■ Raw data
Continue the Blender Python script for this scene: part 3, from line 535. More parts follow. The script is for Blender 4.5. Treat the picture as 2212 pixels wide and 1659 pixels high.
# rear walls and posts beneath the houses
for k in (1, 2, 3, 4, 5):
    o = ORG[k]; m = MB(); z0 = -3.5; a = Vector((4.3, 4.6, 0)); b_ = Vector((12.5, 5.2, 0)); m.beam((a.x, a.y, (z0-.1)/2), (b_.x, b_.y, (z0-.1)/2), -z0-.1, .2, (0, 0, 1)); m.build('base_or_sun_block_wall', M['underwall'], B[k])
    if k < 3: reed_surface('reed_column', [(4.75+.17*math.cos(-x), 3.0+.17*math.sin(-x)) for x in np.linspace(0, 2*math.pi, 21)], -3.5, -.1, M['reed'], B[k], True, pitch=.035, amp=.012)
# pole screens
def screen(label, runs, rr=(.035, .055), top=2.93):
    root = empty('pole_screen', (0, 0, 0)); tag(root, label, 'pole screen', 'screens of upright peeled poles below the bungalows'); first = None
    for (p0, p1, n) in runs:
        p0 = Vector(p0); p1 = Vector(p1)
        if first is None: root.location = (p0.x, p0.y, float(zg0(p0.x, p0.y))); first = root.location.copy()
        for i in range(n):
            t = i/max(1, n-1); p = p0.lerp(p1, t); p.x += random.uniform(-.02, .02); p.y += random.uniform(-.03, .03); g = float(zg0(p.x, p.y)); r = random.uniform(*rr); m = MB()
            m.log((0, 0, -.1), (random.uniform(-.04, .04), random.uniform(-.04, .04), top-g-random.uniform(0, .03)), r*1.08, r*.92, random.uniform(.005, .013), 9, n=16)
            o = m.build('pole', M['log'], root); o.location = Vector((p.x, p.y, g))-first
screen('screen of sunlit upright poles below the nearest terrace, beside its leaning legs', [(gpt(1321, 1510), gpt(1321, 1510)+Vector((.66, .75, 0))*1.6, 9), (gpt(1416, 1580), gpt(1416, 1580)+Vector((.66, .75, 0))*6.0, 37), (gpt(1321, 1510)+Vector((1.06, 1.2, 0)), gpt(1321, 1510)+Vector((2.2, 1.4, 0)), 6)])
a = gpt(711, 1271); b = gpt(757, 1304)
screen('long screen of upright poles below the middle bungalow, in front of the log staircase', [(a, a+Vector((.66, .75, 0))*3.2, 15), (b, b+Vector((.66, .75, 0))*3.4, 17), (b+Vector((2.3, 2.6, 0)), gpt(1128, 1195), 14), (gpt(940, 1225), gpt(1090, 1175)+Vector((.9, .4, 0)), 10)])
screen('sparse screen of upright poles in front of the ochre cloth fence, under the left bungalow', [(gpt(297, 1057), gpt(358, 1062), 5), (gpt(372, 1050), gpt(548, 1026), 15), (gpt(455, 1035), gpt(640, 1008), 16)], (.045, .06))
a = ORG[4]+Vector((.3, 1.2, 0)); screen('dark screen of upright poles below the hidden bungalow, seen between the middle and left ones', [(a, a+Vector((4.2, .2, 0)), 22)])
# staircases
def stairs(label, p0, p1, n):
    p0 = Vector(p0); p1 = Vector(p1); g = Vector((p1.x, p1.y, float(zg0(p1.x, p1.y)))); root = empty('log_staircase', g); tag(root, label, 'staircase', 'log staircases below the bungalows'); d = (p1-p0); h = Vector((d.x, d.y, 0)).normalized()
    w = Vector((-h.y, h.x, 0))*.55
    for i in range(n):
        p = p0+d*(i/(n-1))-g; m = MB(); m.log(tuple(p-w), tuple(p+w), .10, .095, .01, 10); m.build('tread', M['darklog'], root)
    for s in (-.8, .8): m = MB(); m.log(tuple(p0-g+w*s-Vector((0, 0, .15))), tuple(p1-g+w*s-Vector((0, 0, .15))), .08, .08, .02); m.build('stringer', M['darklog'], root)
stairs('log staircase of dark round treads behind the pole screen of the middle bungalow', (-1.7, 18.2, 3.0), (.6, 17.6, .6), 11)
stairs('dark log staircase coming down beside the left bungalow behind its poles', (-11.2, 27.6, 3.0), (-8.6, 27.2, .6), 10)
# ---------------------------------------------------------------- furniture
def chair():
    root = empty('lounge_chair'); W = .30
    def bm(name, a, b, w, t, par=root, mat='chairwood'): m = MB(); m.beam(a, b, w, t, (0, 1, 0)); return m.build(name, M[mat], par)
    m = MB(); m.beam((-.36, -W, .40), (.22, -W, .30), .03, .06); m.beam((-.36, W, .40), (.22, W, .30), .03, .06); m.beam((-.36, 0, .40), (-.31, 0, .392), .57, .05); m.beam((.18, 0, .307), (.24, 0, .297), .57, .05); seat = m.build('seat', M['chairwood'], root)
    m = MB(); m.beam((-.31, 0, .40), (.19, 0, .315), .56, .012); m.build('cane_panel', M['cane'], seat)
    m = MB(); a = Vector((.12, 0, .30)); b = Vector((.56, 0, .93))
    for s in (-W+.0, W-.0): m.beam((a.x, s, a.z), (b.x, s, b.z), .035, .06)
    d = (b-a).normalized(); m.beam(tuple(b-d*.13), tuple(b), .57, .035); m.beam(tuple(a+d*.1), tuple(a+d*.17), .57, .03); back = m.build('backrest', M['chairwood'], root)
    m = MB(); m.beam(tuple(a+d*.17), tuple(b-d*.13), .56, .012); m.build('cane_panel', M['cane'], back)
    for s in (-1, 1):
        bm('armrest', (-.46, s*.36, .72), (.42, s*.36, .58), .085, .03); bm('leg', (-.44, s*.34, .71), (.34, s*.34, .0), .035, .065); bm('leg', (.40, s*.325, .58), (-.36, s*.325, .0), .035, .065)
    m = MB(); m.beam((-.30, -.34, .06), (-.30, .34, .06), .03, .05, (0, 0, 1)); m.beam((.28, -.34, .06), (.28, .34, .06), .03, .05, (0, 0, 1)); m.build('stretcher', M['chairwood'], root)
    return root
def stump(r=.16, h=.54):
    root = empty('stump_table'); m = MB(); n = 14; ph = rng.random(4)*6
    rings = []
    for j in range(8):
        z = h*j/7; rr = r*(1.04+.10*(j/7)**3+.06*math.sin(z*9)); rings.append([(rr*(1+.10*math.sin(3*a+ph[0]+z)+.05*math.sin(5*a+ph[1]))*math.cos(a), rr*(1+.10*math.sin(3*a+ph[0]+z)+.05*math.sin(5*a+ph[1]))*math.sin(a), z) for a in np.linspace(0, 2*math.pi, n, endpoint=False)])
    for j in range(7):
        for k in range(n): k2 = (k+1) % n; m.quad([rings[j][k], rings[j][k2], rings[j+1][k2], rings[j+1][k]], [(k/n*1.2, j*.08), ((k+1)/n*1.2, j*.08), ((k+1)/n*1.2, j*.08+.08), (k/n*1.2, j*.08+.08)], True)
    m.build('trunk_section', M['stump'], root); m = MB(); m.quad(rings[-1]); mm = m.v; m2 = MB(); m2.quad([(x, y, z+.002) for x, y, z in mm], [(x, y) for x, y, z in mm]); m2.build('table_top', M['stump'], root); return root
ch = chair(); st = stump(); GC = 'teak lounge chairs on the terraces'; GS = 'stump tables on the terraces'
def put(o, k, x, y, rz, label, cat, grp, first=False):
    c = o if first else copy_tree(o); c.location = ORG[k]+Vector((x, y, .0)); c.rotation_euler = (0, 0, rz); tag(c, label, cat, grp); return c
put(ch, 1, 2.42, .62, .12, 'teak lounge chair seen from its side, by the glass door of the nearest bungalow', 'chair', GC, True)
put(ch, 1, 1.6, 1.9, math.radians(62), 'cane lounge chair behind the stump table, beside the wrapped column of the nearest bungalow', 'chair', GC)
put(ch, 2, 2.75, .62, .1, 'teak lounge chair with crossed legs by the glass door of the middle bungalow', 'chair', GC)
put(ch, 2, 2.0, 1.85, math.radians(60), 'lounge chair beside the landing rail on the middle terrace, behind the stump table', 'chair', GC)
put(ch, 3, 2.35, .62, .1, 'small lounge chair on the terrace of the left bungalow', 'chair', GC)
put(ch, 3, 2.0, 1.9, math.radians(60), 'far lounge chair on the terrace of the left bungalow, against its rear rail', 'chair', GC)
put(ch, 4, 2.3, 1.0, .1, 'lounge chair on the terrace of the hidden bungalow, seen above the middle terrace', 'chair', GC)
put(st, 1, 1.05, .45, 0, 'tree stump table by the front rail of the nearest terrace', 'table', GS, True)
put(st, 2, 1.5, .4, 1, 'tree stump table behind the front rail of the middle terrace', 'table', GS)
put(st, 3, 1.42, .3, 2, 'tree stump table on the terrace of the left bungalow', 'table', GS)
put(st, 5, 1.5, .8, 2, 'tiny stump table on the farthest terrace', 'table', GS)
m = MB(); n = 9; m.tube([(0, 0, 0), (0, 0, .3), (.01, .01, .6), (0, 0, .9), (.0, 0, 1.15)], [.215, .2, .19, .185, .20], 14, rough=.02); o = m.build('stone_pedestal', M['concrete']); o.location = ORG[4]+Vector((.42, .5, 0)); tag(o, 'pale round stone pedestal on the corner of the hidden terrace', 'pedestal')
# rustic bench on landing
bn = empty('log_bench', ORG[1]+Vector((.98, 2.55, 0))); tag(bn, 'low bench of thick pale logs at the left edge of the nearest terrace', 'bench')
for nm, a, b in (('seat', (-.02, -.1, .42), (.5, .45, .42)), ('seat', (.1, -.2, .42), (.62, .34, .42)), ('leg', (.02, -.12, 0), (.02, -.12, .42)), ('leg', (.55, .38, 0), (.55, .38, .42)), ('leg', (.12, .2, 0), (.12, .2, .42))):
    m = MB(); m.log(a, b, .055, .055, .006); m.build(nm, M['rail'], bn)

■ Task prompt
Copy every line of the listing that contains the word "darklog".

■ Solution to this exercise
        p = p0+d*(i/(n-1))-g; m = MB(); m.log(tuple(p-w), tuple(p+w), .10, .095, .01, 10); m.build('tread', M['darklog'], root)
    for s in (-.8, .8): m = MB(); m.log(tuple(p0-g+w*s-Vector((0, 0, .15))), tuple(p1-g+w*s-Vector((0, 0, .15))), .08, .08, .02); m.build('stringer', M['darklog'], root)